## WRITTEN PROBLEM:
The lines to be extracted run from the start of the listing through the line containing "return Vector((d.x *"; copy them exactly and nothing else.

## GIVEN MATERIAL:
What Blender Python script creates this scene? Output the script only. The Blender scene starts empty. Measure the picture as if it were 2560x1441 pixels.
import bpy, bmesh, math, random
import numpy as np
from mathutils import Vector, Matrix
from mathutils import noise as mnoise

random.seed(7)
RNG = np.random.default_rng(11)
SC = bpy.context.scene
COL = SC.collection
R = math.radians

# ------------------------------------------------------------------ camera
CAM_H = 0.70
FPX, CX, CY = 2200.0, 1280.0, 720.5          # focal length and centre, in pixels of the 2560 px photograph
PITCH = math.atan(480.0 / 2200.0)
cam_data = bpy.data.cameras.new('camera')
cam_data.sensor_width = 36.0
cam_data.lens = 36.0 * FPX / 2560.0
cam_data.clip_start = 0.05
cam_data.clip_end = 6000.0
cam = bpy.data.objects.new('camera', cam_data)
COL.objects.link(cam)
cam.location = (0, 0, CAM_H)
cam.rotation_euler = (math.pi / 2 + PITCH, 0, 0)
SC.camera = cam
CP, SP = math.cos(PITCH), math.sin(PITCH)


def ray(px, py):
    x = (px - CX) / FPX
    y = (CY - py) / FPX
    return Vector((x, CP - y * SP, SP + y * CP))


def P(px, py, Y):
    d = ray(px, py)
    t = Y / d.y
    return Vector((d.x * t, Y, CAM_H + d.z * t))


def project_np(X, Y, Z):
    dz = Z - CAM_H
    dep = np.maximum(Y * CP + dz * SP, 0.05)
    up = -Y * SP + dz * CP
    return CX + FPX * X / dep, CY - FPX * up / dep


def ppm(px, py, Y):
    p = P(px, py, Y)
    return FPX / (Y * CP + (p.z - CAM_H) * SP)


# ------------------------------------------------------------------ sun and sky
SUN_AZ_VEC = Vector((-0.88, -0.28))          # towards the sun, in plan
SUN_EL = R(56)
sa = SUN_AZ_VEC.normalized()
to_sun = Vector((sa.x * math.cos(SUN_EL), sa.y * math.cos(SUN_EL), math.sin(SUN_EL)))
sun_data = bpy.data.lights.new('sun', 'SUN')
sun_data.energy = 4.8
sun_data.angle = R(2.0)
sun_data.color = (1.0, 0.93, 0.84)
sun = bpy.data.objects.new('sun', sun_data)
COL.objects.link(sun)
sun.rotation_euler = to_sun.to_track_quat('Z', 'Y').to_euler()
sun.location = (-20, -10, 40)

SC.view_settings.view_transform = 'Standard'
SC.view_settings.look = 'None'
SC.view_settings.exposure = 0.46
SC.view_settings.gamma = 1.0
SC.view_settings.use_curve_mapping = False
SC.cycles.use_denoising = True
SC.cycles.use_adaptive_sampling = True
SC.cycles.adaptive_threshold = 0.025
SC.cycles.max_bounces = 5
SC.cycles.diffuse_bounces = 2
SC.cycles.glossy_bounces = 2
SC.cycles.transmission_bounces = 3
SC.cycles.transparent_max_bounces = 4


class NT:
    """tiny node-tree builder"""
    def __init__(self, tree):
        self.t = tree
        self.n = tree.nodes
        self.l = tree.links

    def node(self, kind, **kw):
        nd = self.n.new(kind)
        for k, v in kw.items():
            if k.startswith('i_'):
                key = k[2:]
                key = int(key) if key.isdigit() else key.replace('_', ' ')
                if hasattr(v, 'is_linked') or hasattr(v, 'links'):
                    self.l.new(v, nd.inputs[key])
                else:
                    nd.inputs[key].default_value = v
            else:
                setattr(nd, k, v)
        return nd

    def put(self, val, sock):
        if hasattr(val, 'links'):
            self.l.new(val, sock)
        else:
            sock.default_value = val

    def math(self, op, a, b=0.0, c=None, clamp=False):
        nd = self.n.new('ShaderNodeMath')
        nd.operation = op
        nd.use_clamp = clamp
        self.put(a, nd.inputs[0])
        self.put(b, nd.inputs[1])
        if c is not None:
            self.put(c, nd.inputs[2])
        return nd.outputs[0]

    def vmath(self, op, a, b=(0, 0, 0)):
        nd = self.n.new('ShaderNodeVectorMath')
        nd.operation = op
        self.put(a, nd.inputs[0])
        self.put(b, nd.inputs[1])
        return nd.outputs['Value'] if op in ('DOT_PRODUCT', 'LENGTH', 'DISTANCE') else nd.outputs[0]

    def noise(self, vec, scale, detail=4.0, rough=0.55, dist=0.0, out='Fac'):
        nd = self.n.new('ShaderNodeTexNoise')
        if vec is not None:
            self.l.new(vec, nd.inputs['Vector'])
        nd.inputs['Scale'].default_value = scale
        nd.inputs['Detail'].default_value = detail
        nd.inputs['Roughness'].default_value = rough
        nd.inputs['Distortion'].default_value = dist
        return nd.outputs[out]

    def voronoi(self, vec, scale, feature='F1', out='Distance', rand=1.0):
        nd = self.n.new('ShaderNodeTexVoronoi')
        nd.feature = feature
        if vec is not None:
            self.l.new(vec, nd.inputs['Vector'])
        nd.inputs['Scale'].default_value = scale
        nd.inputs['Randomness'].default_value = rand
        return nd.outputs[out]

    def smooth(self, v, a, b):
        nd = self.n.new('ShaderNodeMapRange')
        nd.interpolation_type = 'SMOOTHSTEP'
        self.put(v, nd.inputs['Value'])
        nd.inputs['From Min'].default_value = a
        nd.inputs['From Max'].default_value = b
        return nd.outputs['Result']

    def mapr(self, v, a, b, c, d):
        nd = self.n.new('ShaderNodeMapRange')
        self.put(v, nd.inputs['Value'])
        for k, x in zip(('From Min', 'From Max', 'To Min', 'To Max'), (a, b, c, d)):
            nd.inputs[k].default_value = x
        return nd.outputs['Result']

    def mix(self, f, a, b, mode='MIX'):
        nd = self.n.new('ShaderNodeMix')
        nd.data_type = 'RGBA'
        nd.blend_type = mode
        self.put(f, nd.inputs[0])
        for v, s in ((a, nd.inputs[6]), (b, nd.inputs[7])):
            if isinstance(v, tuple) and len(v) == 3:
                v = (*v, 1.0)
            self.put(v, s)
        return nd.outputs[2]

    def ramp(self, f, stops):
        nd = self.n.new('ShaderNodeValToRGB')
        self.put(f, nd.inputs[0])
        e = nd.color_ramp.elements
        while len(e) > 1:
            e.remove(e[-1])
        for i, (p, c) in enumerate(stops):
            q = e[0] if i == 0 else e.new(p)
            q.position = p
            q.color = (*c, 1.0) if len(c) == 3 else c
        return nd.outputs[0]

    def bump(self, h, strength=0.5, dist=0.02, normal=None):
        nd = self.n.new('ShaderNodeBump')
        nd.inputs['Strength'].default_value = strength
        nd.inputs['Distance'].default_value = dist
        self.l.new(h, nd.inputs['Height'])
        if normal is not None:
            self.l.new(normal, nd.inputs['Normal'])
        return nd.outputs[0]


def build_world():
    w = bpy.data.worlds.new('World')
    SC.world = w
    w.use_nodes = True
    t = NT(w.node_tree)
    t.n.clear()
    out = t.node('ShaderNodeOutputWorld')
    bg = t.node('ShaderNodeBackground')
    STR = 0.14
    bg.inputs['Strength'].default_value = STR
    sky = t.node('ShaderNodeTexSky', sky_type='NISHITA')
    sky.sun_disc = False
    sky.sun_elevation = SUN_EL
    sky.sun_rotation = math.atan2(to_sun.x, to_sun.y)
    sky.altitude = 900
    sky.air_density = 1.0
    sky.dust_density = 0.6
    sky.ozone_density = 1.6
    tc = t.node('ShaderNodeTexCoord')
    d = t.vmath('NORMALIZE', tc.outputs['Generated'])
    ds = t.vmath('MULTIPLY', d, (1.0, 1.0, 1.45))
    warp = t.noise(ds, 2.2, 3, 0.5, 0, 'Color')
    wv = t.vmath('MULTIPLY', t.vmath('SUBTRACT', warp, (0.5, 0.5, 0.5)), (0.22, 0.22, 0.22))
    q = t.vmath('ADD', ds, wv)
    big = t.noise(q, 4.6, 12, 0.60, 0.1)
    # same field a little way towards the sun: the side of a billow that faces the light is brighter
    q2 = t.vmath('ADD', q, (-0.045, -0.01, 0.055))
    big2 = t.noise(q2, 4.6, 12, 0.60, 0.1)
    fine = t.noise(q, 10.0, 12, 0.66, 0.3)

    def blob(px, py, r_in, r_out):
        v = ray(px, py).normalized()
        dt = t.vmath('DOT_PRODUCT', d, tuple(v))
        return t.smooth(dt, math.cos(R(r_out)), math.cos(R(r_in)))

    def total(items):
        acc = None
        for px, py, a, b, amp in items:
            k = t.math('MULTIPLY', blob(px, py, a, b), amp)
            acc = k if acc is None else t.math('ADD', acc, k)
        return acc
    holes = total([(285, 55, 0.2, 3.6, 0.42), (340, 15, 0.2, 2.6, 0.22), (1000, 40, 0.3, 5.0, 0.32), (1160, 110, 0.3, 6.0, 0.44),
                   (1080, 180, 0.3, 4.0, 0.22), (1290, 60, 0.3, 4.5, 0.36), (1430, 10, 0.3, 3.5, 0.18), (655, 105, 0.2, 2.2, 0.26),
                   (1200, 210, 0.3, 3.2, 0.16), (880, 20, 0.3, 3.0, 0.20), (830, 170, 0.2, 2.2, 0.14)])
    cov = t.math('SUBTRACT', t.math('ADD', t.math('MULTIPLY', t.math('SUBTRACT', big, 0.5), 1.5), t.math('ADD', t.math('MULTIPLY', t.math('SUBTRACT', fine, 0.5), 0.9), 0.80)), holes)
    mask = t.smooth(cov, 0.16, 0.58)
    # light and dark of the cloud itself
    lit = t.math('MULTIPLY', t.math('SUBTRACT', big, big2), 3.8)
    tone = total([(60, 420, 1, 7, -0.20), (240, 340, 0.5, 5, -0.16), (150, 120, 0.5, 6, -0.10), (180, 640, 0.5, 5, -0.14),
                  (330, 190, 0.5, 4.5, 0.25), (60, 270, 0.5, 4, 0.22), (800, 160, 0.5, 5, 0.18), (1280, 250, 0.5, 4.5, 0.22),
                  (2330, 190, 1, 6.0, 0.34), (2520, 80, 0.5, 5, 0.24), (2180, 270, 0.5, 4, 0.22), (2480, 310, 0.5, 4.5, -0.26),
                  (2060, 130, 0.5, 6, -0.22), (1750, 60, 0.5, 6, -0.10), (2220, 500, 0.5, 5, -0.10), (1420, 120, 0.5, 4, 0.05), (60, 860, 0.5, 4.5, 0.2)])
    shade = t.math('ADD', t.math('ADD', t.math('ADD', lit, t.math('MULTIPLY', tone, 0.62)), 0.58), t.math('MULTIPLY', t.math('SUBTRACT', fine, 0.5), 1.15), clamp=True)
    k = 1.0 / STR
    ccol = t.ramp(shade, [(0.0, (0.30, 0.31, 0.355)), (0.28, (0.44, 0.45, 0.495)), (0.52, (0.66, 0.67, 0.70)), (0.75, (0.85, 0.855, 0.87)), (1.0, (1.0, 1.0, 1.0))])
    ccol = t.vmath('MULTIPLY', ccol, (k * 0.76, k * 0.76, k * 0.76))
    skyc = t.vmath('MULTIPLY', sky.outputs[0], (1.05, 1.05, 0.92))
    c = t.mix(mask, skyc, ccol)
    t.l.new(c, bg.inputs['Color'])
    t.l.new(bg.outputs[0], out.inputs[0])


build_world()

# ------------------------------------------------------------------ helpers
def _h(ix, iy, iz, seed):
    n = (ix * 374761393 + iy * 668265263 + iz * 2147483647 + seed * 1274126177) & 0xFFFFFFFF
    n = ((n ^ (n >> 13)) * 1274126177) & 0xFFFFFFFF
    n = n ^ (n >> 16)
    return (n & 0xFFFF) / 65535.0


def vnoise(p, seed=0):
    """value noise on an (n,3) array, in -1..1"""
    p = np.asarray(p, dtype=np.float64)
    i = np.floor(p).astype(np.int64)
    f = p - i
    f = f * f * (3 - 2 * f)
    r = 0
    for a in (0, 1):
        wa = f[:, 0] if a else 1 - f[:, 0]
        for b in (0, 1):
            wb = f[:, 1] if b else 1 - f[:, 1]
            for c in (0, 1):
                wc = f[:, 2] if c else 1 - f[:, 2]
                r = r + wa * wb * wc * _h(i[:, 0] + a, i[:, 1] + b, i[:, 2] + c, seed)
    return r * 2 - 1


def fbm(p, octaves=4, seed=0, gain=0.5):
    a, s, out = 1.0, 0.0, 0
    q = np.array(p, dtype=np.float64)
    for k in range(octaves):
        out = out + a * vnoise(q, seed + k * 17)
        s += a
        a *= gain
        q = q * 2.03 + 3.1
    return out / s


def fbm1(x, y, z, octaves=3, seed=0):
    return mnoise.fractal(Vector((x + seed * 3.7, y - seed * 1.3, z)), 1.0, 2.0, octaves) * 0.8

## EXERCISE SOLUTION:
What Blender Python script creates this scene? Output the script only. The Blender scene starts empty. Measure the picture as if it were 2560x1441 pixels.
import bpy, bmesh, math, random
import numpy as np
from mathutils import Vector, Matrix
from mathutils import noise as mnoise

random.seed(7)
RNG = np.random.default_rng(11)
SC = bpy.context.scene
COL = SC.collection
R = math.radians

# ------------------------------------------------------------------ camera
CAM_H = 0.70
FPX, CX, CY = 2200.0, 1280.0, 720.5          # focal length and centre, in pixels of the 2560 px photograph
PITCH = math.atan(480.0 / 2200.0)
cam_data = bpy.data.cameras.new('camera')
cam_data.sensor_width = 36.0
cam_data.lens = 36.0 * FPX / 2560.0
cam_data.clip_start = 0.05
cam_data.clip_end = 6000.0
cam = bpy.data.objects.new('camera', cam_data)
COL.objects.link(cam)
cam.location = (0, 0, CAM_H)
cam.rotation_euler = (math.pi / 2 + PITCH, 0, 0)
SC.camera = cam
CP, SP = math.cos(PITCH), math.sin(PITCH)


def ray(px, py):
    x = (px - CX) / FPX
    y = (CY - py) / FPX
    return Vector((x, CP - y * SP, SP + y * CP))


def P(px, py, Y):
    d = ray(px, py)
    t = Y / d.y
    return Vector((d.x * t, Y, CAM_H + d.z * t))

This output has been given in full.